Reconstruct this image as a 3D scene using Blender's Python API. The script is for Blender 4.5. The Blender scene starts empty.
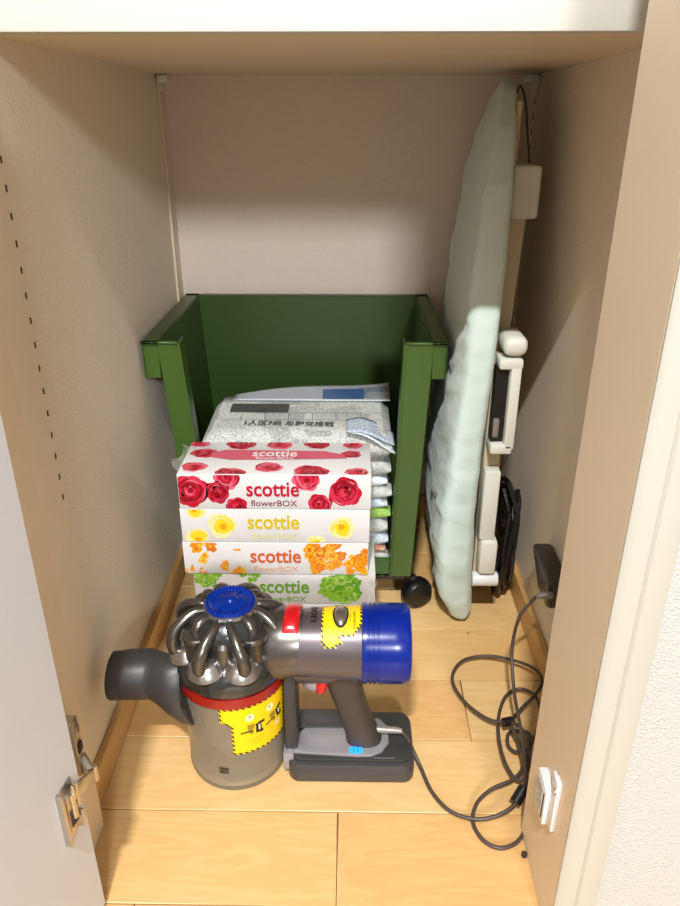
import bpy, bmesh, math, random
from mathutils import Vector, Matrix, noise
random.seed(7)
S = bpy.context.scene
COL = S.collection
PI = math.pi
R = math.radians

# ------------------------------------------------------------------ camera
CAM_H = .67
cam_d = bpy.data.cameras.new('camera'); cam = bpy.data.objects.new('camera', cam_d); COL.objects.link(cam)
cam.location = (0, 0, CAM_H)
cam.rotation_euler = (R(90 - 24.9), 0, R(.87))
cam_d.sensor_fit = 'VERTICAL'; cam_d.sensor_height = 24; cam_d.lens = 718 / 906 * 24
cam_d.clip_start = .01
S.camera = cam
S.view_settings.view_transform = 'Standard'; S.view_settings.look = 'None'
S.view_settings.gamma = 1; S.view_settings.use_curve_mapping = False
S.view_settings.exposure = -.08

def ray(u, v):
    a = (u - 340) / 718; b = -(v - 453) / 718; P = R(24.9); Y = R(.87)
    y = math.cos(P) + b * math.sin(P); z = -math.sin(P) + b * math.cos(P)
    return Vector((a * math.cos(Y) - y * math.sin(Y), a * math.sin(Y) + y * math.cos(Y), z))
def on_z(u, v, z):
    r = ray(u, v); t = (z - CAM_H) / r.z
    return Vector((0, 0, CAM_H)) + r * t

# ------------------------------------------------------------------ materials
def lin(c):
    return tuple(((x / 255) / 12.92 if x / 255 <= .04045 else ((x / 255 + .055) / 1.055) ** 2.4) for x in c) + (1,)
def mat(name, col, rough=.5, metal=0, coat=0, trans=0, bump=0, bscale=300, bdist=.001, var=0, emit=None, estr=1, ior=1.5, sheen=0, alpha=1, spec=.5):
    m = bpy.data.materials.new(name); m.use_nodes = True
    nt = m.node_tree; b = nt.nodes['Principled BSDF']
    b.inputs['Base Color'].default_value = lin(col)
    b.inputs['Roughness'].default_value = rough; b.inputs['Metallic'].default_value = metal
    b.inputs['Coat Weight'].default_value = coat; b.inputs['Transmission Weight'].default_value = trans
    b.inputs['IOR'].default_value = ior; b.inputs['Sheen Weight'].default_value = sheen
    b.inputs['Alpha'].default_value = alpha; b.inputs['Specular IOR Level'].default_value = spec
    if emit:
        b.inputs['Emission Color'].default_value = lin(emit); b.inputs['Emission Strength'].default_value = estr
    tc = nt.nodes.new('ShaderNodeTexCoord')
    if bump:
        n = nt.nodes.new('ShaderNodeTexNoise'); n.inputs['Scale'].default_value = bscale; n.inputs['Detail'].default_value = 4
        nt.links.new(tc.outputs['Object'], n.inputs['Vector'])
        bp = nt.nodes.new('ShaderNodeBump'); bp.inputs['Strength'].default_value = bump; bp.inputs['Distance'].default_value = bdist
        nt.links.new(n.outputs['Fac'], bp.inputs['Height']); nt.links.new(bp.outputs['Normal'], b.inputs['Normal'])
    # every surface gets a slight procedural tone variation
    n2 = nt.nodes.new('ShaderNodeTexNoise'); n2.inputs['Scale'].default_value = 25; n2.inputs['Detail'].default_value = 3
    nt.links.new(tc.outputs['Object'], n2.inputs['Vector'])
    mr = nt.nodes.new('ShaderNodeMapRange'); v = var or .03
    mr.inputs['To Min'].default_value = 1 - v; mr.inputs['To Max'].default_value = 1 + v
    nt.links.new(n2.outputs['Fac'], mr.inputs['Value'])
    mx = nt.nodes.new('ShaderNodeVectorMath'); mx.operation = 'SCALE'; mx.inputs[0].default_value = lin(col)[:3]
    nt.links.new(mr.outputs['Result'], mx.inputs['Scale']); nt.links.new(mx.outputs['Vector'], b.inputs['Base Color'])
    return m

def wallpaper(name, col):
    m = bpy.data.materials.new(name); m.use_nodes = True; nt = m.node_tree; b = nt.nodes['Principled BSDF']
    b.inputs['Roughness'].default_value = .75
    tc = nt.nodes.new('ShaderNodeTexCoord')
    vo = nt.nodes.new('ShaderNodeTexVoronoi'); vo.inputs['Scale'].default_value = 520; vo.feature = 'SMOOTH_F1'
    no = nt.nodes.new('ShaderNodeTexNoise'); no.inputs['Scale'].default_value = 420; no.inputs['Detail'].default_value = 5; no.inputs['Distortion'].default_value = 1.2
    for n in (vo, no): nt.links.new(tc.outputs['Object'], n.inputs['Vector'])
    ad = nt.nodes.new('ShaderNodeMath'); ad.operation = 'ADD'
    nt.links.new(vo.outputs['Distance'], ad.inputs[0]); nt.links.new(no.outputs['Fac'], ad.inputs[1])
    bp = nt.nodes.new('ShaderNodeBump'); bp.inputs['Strength'].default_value = .75; bp.inputs['Distance'].default_value = .0010
    nt.links.new(ad.outputs[0], bp.inputs['Height']); nt.links.new(bp.outputs['Normal'], b.inputs['Normal'])
    cr = nt.nodes.new('ShaderNodeMapRange'); cr.inputs['From Min'].default_value = .3; cr.inputs['From Max'].default_value = 1.2
    cr.inputs['To Min'].default_value = .94; cr.inputs['To Max'].default_value = 1.04
    nt.links.new(ad.outputs[0], cr.inputs['Value'])
    sc = nt.nodes.new('ShaderNodeVectorMath'); sc.operation = 'SCALE'; sc.inputs[0].default_value = lin(col)[:3]
    nt.links.new(cr.outputs['Result'], sc.inputs['Scale']); nt.links.new(sc.outputs['Vector'], b.inputs['Base Color'])
    return m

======

### PROBLEM TO SOLVE
Take the listing and print it again exactly, but without any pictures.

### OUTPUT
Reconstruct this image as a 3D scene using Blender's Python API. The script is for Blender 4.5. The Blender scene starts empty.
import bpy, bmesh, math, random
from mathutils import Vector, Matrix, noise
random.seed(7)
S = bpy.context.scene
COL = S.collection
PI = math.pi
R = math.radians

# ------------------------------------------------------------------ camera
CAM_H = .67
cam_d = bpy.data.cameras.new('camera'); cam = bpy.data.objects.new('camera', cam_d); COL.objects.link(cam)
cam.location = (0, 0, CAM_H)
cam.rotation_euler = (R(90 - 24.9), 0, R(.87))
cam_d.sensor_fit = 'VERTICAL'; cam_d.sensor_height = 24; cam_d.lens = 718 / 906 * 24
cam_d.clip_start = .01
S.camera = cam
S.view_settings.view_transform = 'Standard'; S.view_settings.look = 'None'
S.view_settings.gamma = 1; S.view_settings.use_curve_mapping = False
S.view_settings.exposure = -.08

def ray(u, v):
    a = (u - 340) / 718; b = -(v - 453) / 718; P = R(24.9); Y = R(.87)
    y = math.cos(P) + b * math.sin(P); z = -math.sin(P) + b * math.cos(P)
    return Vector((a * math.cos(Y) - y * math.sin(Y), a * math.sin(Y) + y * math.cos(Y), z))
def on_z(u, v, z):
    r = ray(u, v); t = (z - CAM_H) / r.z
    return Vector((0, 0, CAM_H)) + r * t

# ------------------------------------------------------------------ materials
def lin(c):
    return tuple(((x / 255) / 12.92 if x / 255 <= .04045 else ((x / 255 + .055) / 1.055) ** 2.4) for x in c) + (1,)
def mat(name, col, rough=.5, metal=0, coat=0, trans=0, bump=0, bscale=300, bdist=.001, var=0, emit=None, estr=1, ior=1.5, sheen=0, alpha=1, spec=.5):
    m = bpy.data.materials.new(name); m.use_nodes = True
    nt = m.node_tree; b = nt.nodes['Principled BSDF']
    b.inputs['Base Color'].default_value = lin(col)
    b.inputs['Roughness'].default_value = rough; b.inputs['Metallic'].default_value = metal
    b.inputs['Coat Weight'].default_value = coat; b.inputs['Transmission Weight'].default_value = trans
    b.inputs['IOR'].default_value = ior; b.inputs['Sheen Weight'].default_value = sheen
    b.inputs['Alpha'].default_value = alpha; b.inputs['Specular IOR Level'].default_value = spec
    if emit:
        b.inputs['Emission Color'].default_value = lin(emit); b.inputs['Emission Strength'].default_value = estr
    tc = nt.nodes.new('ShaderNodeTexCoord')
    if bump:
        n = nt.nodes.new('ShaderNodeTexNoise'); n.inputs['Scale'].default_value = bscale; n.inputs['Detail'].default_value = 4
        nt.links.new(tc.outputs['Object'], n.inputs['Vector'])
        bp = nt.nodes.new('ShaderNodeBump'); bp.inputs['Strength'].default_value = bump; bp.inputs['Distance'].default_value = bdist
        nt.links.new(n.outputs['Fac'], bp.inputs['Height']); nt.links.new(bp.outputs['Normal'], b.inputs['Normal'])
    # every surface gets a slight procedural tone variation
    n2 = nt.nodes.new('ShaderNodeTexNoise'); n2.inputs['Scale'].default_value = 25; n2.inputs['Detail'].default_value = 3
    nt.links.new(tc.outputs['Object'], n2.inputs['Vector'])
    mr = nt.nodes.new('ShaderNodeMapRange'); v = var or .03
    mr.inputs['To Min'].default_value = 1 - v; mr.inputs['To Max'].default_value = 1 + v
    nt.links.new(n2.outputs['Fac'], mr.inputs['Value'])
    mx = nt.nodes.new('ShaderNodeVectorMath'); mx.operation = 'SCALE'; mx.inputs[0].default_value = lin(col)[:3]
    nt.links.new(mr.outputs['Result'], mx.inputs['Scale']); nt.links.new(mx.outputs['Vector'], b.inputs['Base Color'])
    return m

def wallpaper(name, col):
    m = bpy.data.materials.new(name); m.use_nodes = True; nt = m.node_tree; b = nt.nodes['Principled BSDF']
    b.inputs['Roughness'].default_value = .75
    tc = nt.nodes.new('ShaderNodeTexCoord')
    vo = nt.nodes.new('ShaderNodeTexVoronoi'); vo.inputs['Scale'].default_value = 520; vo.feature = 'SMOOTH_F1'
    no = nt.nodes.new('ShaderNodeTexNoise'); no.inputs['Scale'].default_value = 420; no.inputs['Detail'].default_value = 5; no.inputs['Distortion'].default_value = 1.2
    for n in (vo, no): nt.links.new(tc.outputs['Object'], n.inputs['Vector'])
    ad = nt.nodes.new('ShaderNodeMath'); ad.operation = 'ADD'
    nt.links.new(vo.outputs['Distance'], ad.inputs[0]); nt.links.new(no.outputs['Fac'], ad.inputs[1])
    bp = nt.nodes.new('ShaderNodeBump'); bp.inputs['Strength'].default_value = .75; bp.inputs['Distance'].default_value = .0010
    nt.links.new(ad.outputs[0], bp.inputs['Height']); nt.links.new(bp.outputs['Normal'], b.inputs['Normal'])
    cr = nt.nodes.new('ShaderNodeMapRange'); cr.inputs['From Min'].default_value = .3; cr.inputs['From Max'].default_value = 1.2
    cr.inputs['To Min'].default_value = .94; cr.inputs['To Max'].default_value = 1.04
    nt.links.new(ad.outputs[0], cr.inputs['Value'])
    sc = nt.nodes.new('ShaderNodeVectorMath'); sc.operation = 'SCALE'; sc.inputs[0].default_value = lin(col)[:3]
    nt.links.new(cr.outputs['Result'], sc.inputs['Scale']); nt.links.new(sc.outputs['Vector'], b.inputs['Base Color'])
    return m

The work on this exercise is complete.